At stake is more than one post. The government pledged on February 25, 2025, to lift defence spending to 2.5% of GDP from April 2027, with an ambition to reach 3% in the next parliament if fiscal conditions allow. Healey’s resignation letter said the settlement for the Defence Investment Plan fell well short of what was required, and he warned that the choices being forced on him would reduce readiness and increase risk to personnel on operations.

The pressure comes as Britain is trying to match a harder security environment with tight public finances. The Strategic Defence Review 2025, published on June 2, 2025, said the threat facing the UK was more serious and less predictable than at any time since the Cold War, citing war in Europe, growing Russian aggression, new nuclear risks and daily cyber-attacks at home. Those warnings make the spending row especially consequential, because the argument is no longer about abstract ambition but about whether the armed forces can be sustained at the pace ministers have promised.

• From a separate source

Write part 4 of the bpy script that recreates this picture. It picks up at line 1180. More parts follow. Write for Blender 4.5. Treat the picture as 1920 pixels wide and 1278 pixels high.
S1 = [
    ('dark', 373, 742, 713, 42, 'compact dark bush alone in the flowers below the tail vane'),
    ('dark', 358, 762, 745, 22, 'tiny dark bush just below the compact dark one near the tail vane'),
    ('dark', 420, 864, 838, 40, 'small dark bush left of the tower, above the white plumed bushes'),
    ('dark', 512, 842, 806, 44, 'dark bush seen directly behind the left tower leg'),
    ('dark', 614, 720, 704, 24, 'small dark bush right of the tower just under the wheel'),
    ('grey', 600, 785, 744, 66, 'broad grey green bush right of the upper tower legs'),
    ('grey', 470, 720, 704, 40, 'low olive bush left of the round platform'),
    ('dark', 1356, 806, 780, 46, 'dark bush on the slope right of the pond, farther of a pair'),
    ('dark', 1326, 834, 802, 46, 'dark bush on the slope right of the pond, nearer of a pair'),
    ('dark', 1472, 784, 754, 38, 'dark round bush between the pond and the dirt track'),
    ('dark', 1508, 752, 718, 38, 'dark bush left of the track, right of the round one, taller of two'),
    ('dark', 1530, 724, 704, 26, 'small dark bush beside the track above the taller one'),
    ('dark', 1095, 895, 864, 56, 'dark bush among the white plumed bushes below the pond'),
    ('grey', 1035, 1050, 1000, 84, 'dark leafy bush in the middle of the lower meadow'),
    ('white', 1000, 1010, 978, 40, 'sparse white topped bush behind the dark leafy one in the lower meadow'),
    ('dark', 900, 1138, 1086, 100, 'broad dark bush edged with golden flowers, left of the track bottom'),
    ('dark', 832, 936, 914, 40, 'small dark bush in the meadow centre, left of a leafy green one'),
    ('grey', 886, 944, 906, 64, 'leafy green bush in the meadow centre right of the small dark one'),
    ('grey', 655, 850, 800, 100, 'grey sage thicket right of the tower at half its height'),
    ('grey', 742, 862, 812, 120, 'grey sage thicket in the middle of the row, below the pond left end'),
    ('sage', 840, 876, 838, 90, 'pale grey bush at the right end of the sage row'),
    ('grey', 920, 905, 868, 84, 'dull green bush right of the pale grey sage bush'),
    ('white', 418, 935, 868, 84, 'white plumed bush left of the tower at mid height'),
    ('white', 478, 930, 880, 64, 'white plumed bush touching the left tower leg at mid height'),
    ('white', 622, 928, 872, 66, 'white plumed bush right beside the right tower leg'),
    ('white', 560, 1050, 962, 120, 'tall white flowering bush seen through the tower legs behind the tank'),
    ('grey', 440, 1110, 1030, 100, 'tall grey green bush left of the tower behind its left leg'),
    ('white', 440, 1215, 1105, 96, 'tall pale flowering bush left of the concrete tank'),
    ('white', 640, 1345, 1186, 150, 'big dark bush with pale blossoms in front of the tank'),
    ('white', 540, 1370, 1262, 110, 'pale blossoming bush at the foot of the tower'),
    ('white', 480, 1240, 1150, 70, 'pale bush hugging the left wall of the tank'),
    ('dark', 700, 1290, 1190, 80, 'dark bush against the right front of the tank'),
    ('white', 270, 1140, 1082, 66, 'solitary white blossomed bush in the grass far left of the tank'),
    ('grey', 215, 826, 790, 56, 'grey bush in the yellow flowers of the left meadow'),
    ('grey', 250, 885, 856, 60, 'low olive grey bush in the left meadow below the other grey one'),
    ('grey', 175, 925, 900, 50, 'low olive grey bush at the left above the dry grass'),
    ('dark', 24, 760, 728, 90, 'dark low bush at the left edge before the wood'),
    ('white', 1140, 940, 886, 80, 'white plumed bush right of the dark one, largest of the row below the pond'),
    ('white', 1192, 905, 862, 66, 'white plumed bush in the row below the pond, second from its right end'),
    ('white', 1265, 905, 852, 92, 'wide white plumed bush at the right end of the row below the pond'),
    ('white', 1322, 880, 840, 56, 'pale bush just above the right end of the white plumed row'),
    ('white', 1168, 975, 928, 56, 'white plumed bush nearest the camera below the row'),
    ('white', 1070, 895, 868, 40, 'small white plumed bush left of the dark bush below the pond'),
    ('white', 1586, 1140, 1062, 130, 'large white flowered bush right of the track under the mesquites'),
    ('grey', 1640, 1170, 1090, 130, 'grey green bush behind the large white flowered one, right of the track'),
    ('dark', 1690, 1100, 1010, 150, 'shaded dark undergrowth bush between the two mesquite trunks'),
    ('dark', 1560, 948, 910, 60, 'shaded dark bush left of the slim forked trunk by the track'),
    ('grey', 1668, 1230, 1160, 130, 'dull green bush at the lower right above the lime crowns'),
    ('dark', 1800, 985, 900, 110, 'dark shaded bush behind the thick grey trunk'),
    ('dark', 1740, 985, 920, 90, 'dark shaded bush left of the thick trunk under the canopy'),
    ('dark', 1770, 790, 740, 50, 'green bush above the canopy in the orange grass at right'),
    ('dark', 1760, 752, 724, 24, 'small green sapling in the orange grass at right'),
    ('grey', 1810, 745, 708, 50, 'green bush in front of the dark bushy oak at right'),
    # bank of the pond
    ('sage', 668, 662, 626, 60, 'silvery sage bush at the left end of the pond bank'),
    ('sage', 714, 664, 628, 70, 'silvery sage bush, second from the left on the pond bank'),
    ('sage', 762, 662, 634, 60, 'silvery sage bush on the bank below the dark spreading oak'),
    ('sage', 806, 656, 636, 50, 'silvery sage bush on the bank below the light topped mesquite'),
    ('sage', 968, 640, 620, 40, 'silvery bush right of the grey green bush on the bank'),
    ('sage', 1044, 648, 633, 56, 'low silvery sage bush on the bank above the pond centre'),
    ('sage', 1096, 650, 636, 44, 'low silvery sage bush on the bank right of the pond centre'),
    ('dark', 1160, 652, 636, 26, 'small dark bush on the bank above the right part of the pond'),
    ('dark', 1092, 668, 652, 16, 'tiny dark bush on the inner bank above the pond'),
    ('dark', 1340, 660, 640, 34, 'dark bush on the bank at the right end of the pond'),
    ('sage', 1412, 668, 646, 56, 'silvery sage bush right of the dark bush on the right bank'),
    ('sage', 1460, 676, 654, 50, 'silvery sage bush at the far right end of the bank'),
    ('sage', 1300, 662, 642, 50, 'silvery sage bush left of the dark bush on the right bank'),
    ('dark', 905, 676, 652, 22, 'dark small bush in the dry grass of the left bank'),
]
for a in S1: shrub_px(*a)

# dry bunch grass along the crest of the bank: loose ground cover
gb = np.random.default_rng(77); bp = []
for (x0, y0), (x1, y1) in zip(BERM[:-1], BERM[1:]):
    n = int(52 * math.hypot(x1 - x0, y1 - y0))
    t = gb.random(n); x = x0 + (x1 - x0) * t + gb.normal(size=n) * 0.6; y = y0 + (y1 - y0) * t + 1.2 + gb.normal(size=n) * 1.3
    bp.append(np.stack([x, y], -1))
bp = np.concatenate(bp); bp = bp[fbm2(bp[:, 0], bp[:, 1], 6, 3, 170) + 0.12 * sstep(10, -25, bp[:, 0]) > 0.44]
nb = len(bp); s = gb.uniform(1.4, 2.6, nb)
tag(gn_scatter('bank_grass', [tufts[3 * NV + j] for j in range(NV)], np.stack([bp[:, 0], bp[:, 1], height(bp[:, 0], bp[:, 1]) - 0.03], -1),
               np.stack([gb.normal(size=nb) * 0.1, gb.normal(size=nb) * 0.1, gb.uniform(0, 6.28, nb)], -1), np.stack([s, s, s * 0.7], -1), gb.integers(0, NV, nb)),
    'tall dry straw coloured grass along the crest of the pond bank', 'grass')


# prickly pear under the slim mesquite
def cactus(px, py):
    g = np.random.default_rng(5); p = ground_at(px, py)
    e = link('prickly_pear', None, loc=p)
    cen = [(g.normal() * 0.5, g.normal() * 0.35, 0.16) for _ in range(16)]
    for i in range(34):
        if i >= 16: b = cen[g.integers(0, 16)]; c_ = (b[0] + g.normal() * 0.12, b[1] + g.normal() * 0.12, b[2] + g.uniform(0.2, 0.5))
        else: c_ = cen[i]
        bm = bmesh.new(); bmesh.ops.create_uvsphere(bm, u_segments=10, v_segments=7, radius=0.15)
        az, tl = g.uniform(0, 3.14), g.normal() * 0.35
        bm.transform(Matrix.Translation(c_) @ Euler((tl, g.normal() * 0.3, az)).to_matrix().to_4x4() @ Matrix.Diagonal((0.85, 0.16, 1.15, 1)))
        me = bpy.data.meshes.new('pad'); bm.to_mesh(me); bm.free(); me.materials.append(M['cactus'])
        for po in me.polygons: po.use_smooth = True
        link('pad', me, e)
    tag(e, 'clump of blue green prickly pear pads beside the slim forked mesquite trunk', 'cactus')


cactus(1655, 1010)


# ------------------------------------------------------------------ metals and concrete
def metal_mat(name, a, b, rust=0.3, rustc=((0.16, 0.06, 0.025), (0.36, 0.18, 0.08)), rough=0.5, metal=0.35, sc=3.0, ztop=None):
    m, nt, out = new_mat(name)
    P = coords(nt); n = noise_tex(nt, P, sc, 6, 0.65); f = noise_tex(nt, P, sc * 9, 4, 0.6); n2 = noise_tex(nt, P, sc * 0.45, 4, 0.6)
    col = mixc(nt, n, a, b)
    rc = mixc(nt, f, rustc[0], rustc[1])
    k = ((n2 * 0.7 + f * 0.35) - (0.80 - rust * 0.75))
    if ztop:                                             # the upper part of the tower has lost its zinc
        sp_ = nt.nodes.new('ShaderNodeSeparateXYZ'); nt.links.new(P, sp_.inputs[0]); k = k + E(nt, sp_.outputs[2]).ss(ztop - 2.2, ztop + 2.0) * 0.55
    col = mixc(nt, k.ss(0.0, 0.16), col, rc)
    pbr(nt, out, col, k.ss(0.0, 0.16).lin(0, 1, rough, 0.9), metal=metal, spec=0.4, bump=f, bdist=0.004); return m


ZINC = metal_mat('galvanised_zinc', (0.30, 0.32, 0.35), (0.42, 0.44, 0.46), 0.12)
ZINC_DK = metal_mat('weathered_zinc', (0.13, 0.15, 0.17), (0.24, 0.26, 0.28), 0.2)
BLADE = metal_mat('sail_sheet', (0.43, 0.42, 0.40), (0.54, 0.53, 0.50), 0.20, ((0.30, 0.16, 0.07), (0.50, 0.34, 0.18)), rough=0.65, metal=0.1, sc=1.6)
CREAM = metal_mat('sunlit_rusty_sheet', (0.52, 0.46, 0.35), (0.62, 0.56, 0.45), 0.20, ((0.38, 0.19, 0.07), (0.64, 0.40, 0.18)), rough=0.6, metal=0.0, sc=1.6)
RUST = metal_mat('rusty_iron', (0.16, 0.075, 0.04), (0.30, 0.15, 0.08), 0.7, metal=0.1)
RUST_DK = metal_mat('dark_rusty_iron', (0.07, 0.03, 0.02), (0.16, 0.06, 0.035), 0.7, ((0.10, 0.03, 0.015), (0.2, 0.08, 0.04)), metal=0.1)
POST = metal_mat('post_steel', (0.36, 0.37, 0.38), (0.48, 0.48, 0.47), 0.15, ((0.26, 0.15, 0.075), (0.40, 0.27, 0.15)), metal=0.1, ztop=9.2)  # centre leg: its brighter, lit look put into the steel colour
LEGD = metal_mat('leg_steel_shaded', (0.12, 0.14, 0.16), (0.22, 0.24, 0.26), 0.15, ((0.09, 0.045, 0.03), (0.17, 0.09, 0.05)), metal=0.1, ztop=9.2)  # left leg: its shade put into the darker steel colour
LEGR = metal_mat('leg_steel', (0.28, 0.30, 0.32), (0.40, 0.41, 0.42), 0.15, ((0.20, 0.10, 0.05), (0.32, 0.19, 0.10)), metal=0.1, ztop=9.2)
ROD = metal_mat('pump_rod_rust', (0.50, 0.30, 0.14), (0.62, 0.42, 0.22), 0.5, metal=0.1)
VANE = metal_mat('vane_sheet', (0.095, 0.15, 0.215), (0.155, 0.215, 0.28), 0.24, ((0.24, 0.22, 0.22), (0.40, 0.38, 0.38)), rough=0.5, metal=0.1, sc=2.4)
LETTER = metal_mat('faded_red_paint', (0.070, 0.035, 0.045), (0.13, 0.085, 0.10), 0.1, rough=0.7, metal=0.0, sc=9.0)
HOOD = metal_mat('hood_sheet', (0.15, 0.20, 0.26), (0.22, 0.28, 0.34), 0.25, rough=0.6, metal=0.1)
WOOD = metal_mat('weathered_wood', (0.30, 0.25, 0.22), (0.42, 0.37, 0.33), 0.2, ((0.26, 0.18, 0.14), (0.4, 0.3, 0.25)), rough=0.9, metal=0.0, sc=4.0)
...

The numbers show the scale of the gap. The House of Commons Library said the UK spent £60.2 billion on defence in 2024/25, with spending planned to rise to £62.2 billion in 2025/26 and £73.5 billion in 2028/29. Government figures put defence spending at 2.33% of GDP in 2024. Britain has met NATO’s 2% guideline every year since 2006, but the current dispute is about whether that record is enough when ministers are talking about a more demanding force posture and a larger role in European security.

The immediate flashpoint was the Defence Investment Plan, which was originally expected in the autumn and was later delayed until before a NATO summit in early July. A parliamentary committee said the delay undermined the UK’s credibility with allies and could make procurement more expensive. That warning goes to the heart of Britain’s strategic standing: if ministers cannot agree on the money, procurement slows, modernization slips and readiness suffers just as allies are looking for reassurance.

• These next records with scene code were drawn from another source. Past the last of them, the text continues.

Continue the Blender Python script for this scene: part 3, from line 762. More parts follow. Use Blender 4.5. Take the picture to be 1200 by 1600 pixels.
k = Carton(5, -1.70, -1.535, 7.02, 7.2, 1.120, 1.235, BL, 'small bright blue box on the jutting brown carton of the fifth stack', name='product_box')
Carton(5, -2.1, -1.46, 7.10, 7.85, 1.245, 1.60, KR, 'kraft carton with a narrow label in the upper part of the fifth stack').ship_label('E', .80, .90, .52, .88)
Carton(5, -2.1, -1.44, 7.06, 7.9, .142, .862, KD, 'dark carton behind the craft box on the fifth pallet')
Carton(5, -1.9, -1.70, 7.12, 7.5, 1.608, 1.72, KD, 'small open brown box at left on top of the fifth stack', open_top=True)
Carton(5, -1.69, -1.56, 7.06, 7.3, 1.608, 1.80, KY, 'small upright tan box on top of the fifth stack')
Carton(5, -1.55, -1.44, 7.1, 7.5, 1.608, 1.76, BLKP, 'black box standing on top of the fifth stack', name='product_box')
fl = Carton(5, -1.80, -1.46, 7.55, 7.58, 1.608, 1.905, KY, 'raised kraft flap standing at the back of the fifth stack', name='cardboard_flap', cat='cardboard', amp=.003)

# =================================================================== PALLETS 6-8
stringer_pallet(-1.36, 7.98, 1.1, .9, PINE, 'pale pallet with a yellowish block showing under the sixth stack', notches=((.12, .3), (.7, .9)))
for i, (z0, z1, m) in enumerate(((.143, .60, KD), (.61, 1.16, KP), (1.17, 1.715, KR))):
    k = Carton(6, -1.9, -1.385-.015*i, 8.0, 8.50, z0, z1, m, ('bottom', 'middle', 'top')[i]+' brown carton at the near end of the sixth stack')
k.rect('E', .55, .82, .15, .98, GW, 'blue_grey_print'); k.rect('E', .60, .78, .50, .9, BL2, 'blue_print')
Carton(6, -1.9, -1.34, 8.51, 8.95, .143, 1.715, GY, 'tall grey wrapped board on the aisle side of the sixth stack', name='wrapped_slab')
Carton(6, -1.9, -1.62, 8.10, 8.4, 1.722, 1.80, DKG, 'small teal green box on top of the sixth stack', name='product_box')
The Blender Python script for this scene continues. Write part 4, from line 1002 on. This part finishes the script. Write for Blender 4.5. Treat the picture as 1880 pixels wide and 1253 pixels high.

Tan Dhesi, who chairs the Defence Select Committee, said the government must treat the warning with the utmost seriousness, and the committee said defence investment should be accelerated to reach 3% of GDP by the end of the Parliament. Chatham House has argued the government has not fully funded its own 2025 review, despite accepting all 62 recommendations. For Starmer, the result is a reality check: Britain can promise strength abroad, but without a settled budget, that strength will look increasingly fragile at home and less dependable in NATO.